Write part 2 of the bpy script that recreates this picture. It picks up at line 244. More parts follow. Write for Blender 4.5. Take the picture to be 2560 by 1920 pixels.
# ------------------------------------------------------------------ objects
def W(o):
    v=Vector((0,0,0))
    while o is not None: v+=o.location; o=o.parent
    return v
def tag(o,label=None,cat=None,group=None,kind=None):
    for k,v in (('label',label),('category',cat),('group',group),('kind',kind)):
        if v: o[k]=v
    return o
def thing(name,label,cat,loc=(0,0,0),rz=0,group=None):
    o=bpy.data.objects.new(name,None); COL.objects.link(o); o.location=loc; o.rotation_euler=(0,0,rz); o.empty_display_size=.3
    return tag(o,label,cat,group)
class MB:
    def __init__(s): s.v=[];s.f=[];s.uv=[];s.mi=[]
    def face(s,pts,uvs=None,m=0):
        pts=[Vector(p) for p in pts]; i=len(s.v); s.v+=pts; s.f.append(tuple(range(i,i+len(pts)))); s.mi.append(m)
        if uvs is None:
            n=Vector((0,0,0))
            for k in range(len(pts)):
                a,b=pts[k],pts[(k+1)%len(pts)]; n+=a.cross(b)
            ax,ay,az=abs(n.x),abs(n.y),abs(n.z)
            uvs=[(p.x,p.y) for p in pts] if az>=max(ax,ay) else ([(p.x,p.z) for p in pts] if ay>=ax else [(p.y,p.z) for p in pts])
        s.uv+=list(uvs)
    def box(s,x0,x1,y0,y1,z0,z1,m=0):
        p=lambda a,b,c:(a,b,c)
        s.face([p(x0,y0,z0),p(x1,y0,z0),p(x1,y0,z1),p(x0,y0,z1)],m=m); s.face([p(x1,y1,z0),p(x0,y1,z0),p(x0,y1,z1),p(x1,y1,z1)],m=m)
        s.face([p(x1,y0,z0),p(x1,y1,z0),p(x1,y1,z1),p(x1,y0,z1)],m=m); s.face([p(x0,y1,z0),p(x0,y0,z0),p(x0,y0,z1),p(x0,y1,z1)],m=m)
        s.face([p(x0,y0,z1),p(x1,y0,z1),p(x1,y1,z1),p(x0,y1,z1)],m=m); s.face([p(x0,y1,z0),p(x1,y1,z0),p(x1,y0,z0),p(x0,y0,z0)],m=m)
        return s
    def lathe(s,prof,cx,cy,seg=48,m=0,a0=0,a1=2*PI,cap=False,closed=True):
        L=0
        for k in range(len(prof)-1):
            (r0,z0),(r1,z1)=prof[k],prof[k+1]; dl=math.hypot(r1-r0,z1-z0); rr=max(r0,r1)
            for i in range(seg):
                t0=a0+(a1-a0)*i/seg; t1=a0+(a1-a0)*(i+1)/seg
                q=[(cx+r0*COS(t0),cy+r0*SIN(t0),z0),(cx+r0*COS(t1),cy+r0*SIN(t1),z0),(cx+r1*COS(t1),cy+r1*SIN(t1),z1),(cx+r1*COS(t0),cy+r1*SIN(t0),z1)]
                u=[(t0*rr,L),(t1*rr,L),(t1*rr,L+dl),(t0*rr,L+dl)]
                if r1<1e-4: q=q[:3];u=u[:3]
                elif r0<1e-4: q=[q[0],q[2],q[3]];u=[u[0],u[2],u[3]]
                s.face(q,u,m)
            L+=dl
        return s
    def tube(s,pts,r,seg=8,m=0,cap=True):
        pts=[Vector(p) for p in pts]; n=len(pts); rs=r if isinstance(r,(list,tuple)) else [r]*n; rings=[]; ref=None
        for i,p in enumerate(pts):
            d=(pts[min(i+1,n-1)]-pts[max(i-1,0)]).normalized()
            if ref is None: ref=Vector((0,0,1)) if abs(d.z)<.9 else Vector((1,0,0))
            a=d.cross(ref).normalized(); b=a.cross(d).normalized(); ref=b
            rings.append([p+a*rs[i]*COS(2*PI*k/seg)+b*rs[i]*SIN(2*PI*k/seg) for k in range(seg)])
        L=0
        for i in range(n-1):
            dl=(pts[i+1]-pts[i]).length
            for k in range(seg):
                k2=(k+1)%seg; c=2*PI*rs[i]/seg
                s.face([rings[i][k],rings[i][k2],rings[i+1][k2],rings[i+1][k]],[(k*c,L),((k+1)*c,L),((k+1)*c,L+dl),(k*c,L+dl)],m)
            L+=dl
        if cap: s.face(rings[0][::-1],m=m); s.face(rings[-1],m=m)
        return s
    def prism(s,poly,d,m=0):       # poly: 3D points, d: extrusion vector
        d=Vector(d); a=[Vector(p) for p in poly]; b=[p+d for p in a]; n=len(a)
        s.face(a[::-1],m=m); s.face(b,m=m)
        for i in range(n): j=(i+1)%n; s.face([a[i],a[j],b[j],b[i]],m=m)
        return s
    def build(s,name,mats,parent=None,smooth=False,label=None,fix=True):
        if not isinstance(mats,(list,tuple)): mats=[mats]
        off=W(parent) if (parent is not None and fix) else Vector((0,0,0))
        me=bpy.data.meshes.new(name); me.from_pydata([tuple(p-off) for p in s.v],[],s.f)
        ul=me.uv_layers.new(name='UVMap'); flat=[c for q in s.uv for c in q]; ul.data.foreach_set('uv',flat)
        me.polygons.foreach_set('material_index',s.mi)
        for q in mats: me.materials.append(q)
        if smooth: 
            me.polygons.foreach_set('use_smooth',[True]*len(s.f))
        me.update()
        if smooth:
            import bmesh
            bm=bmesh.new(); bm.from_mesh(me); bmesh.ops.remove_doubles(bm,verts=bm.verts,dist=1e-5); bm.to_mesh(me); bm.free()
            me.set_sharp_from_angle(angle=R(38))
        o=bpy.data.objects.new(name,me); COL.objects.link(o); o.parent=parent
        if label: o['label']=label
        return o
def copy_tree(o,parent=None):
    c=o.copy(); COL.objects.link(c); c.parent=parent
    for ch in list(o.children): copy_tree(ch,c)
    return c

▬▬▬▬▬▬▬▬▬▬

Word for word, write out the data.

Write part 2 of the bpy script that recreates this picture. It picks up at line 244. More parts follow. Write for Blender 4.5. Take the picture to be 2560 by 1920 pixels.
# ------------------------------------------------------------------ objects
def W(o):
    v=Vector((0,0,0))
    while o is not None: v+=o.location; o=o.parent
    return v
def tag(o,label=None,cat=None,group=None,kind=None):
    for k,v in (('label',label),('category',cat),('group',group),('kind',kind)):
        if v: o[k]=v
    return o
def thing(name,label,cat,loc=(0,0,0),rz=0,group=None):
    o=bpy.data.objects.new(name,None); COL.objects.link(o); o.location=loc; o.rotation_euler=(0,0,rz); o.empty_display_size=.3
    return tag(o,label,cat,group)
class MB:
    def __init__(s): s.v=[];s.f=[];s.uv=[];s.mi=[]
    def face(s,pts,uvs=None,m=0):
        pts=[Vector(p) for p in pts]; i=len(s.v); s.v+=pts; s.f.append(tuple(range(i,i+len(pts)))); s.mi.append(m)
        if uvs is None:
            n=Vector((0,0,0))
            for k in range(len(pts)):
                a,b=pts[k],pts[(k+1)%len(pts)]; n+=a.cross(b)
            ax,ay,az=abs(n.x),abs(n.y),abs(n.z)
            uvs=[(p.x,p.y) for p in pts] if az>=max(ax,ay) else ([(p.x,p.z) for p in pts] if ay>=ax else [(p.y,p.z) for p in pts])
        s.uv+=list(uvs)
    def box(s,x0,x1,y0,y1,z0,z1,m=0):
        p=lambda a,b,c:(a,b,c)
        s.face([p(x0,y0,z0),p(x1,y0,z0),p(x1,y0,z1),p(x0,y0,z1)],m=m); s.face([p(x1,y1,z0),p(x0,y1,z0),p(x0,y1,z1),p(x1,y1,z1)],m=m)
        s.face([p(x1,y0,z0),p(x1,y1,z0),p(x1,y1,z1),p(x1,y0,z1)],m=m); s.face([p(x0,y1,z0),p(x0,y0,z0),p(x0,y0,z1),p(x0,y1,z1)],m=m)
        s.face([p(x0,y0,z1),p(x1,y0,z1),p(x1,y1,z1),p(x0,y1,z1)],m=m); s.face([p(x0,y1,z0),p(x1,y1,z0),p(x1,y0,z0),p(x0,y0,z0)],m=m)
        return s
    def lathe(s,prof,cx,cy,seg=48,m=0,a0=0,a1=2*PI,cap=False,closed=True):
        L=0
        for k in range(len(prof)-1):
            (r0,z0),(r1,z1)=prof[k],prof[k+1]; dl=math.hypot(r1-r0,z1-z0); rr=max(r0,r1)
            for i in range(seg):
                t0=a0+(a1-a0)*i/seg; t1=a0+(a1-a0)*(i+1)/seg
                q=[(cx+r0*COS(t0),cy+r0*SIN(t0),z0),(cx+r0*COS(t1),cy+r0*SIN(t1),z0),(cx+r1*COS(t1),cy+r1*SIN(t1),z1),(cx+r1*COS(t0),cy+r1*SIN(t0),z1)]
                u=[(t0*rr,L),(t1*rr,L),(t1*rr,L+dl),(t0*rr,L+dl)]
                if r1<1e-4: q=q[:3];u=u[:3]
                elif r0<1e-4: q=[q[0],q[2],q[3]];u=[u[0],u[2],u[3]]
                s.face(q,u,m)
            L+=dl
        return s
    def tube(s,pts,r,seg=8,m=0,cap=True):
        pts=[Vector(p) for p in pts]; n=len(pts); rs=r if isinstance(r,(list,tuple)) else [r]*n; rings=[]; ref=None
        for i,p in enumerate(pts):
            d=(pts[min(i+1,n-1)]-pts[max(i-1,0)]).normalized()
            if ref is None: ref=Vector((0,0,1)) if abs(d.z)<.9 else Vector((1,0,0))
            a=d.cross(ref).normalized(); b=a.cross(d).normalized(); ref=b
            rings.append([p+a*rs[i]*COS(2*PI*k/seg)+b*rs[i]*SIN(2*PI*k/seg) for k in range(seg)])
        L=0
        for i in range(n-1):
            dl=(pts[i+1]-pts[i]).length
            for k in range(seg):
                k2=(k+1)%seg; c=2*PI*rs[i]/seg
                s.face([rings[i][k],rings[i][k2],rings[i+1][k2],rings[i+1][k]],[(k*c,L),((k+1)*c,L),((k+1)*c,L+dl),(k*c,L+dl)],m)
            L+=dl
        if cap: s.face(rings[0][::-1],m=m); s.face(rings[-1],m=m)
        return s
    def prism(s,poly,d,m=0):       # poly: 3D points, d: extrusion vector
        d=Vector(d); a=[Vector(p) for p in poly]; b=[p+d for p in a]; n=len(a)
        s.face(a[::-1],m=m); s.face(b,m=m)
        for i in range(n): j=(i+1)%n; s.face([a[i],a[j],b[j],b[i]],m=m)
        return s
    def build(s,name,mats,parent=None,smooth=False,label=None,fix=True):
        if not isinstance(mats,(list,tuple)): mats=[mats]
        off=W(parent) if (parent is not None and fix) else Vector((0,0,0))
        me=bpy.data.meshes.new(name); me.from_pydata([tuple(p-off) for p in s.v],[],s.f)
        ul=me.uv_layers.new(name='UVMap'); flat=[c for q in s.uv for c in q]; ul.data.foreach_set('uv',flat)
        me.polygons.foreach_set('material_index',s.mi)
        for q in mats: me.materials.append(q)
        if smooth: 
            me.polygons.foreach_set('use_smooth',[True]*len(s.f))
        me.update()
        if smooth:
            import bmesh
            bm=bmesh.new(); bm.from_mesh(me); bmesh.ops.remove_doubles(bm,verts=bm.verts,dist=1e-5); bm.to_mesh(me); bm.free()
            me.set_sharp_from_angle(angle=R(38))
        o=bpy.data.objects.new(name,me); COL.objects.link(o); o.parent=parent
        if label: o['label']=label
        return o
def copy_tree(o,parent=None):
    c=o.copy(); COL.objects.link(c); c.parent=parent
    for ch in list(o.children): copy_tree(ch,c)
    return c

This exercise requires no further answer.